GOAL OF THE EXERCISE: Give back, exactly as written, the lines from the beginning of the listing through the one that contains "SEA = -1.40".

-*-

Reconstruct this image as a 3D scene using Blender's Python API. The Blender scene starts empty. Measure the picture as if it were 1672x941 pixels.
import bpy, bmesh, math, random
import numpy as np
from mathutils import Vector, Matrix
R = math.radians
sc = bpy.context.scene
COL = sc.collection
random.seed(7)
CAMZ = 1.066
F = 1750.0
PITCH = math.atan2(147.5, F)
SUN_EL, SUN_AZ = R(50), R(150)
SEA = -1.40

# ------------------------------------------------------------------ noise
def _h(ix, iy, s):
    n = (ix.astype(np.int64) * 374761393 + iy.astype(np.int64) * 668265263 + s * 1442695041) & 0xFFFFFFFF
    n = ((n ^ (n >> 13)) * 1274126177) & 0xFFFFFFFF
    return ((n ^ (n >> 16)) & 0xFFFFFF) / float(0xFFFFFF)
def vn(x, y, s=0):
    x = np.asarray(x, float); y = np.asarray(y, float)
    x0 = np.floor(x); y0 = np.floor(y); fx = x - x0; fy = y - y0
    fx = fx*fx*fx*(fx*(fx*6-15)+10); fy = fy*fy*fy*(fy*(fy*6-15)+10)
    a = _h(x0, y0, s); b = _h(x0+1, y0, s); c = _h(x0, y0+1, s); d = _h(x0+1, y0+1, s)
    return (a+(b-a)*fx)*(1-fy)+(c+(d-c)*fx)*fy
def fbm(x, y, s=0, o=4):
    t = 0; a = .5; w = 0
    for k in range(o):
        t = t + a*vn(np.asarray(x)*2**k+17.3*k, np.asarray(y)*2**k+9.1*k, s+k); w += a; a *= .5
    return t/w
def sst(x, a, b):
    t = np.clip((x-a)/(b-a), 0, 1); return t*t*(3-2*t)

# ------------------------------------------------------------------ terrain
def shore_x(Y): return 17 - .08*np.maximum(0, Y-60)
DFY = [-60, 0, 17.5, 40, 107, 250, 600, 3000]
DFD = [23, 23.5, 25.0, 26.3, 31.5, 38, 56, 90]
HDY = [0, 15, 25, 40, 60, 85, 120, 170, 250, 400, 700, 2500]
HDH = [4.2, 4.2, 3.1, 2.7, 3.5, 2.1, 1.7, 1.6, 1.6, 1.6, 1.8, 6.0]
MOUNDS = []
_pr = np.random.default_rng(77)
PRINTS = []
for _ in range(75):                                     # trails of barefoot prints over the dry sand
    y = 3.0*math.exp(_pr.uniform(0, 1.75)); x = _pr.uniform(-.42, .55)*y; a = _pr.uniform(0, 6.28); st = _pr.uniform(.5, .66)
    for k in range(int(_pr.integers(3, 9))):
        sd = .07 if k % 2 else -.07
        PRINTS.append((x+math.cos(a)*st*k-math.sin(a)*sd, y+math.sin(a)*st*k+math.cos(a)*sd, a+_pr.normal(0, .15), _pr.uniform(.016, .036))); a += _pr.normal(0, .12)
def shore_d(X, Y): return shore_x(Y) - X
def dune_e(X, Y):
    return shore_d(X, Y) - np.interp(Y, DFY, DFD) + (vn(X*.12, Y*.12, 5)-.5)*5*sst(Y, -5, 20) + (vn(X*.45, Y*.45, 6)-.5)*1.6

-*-

THE SOLUTION:
Reconstruct this image as a 3D scene using Blender's Python API. The Blender scene starts empty. Measure the picture as if it were 1672x941 pixels.
import bpy, bmesh, math, random
import numpy as np
from mathutils import Vector, Matrix
R = math.radians
sc = bpy.context.scene
COL = sc.collection
random.seed(7)
CAMZ = 1.066
F = 1750.0
PITCH = math.atan2(147.5, F)
SUN_EL, SUN_AZ = R(50), R(150)
SEA = -1.40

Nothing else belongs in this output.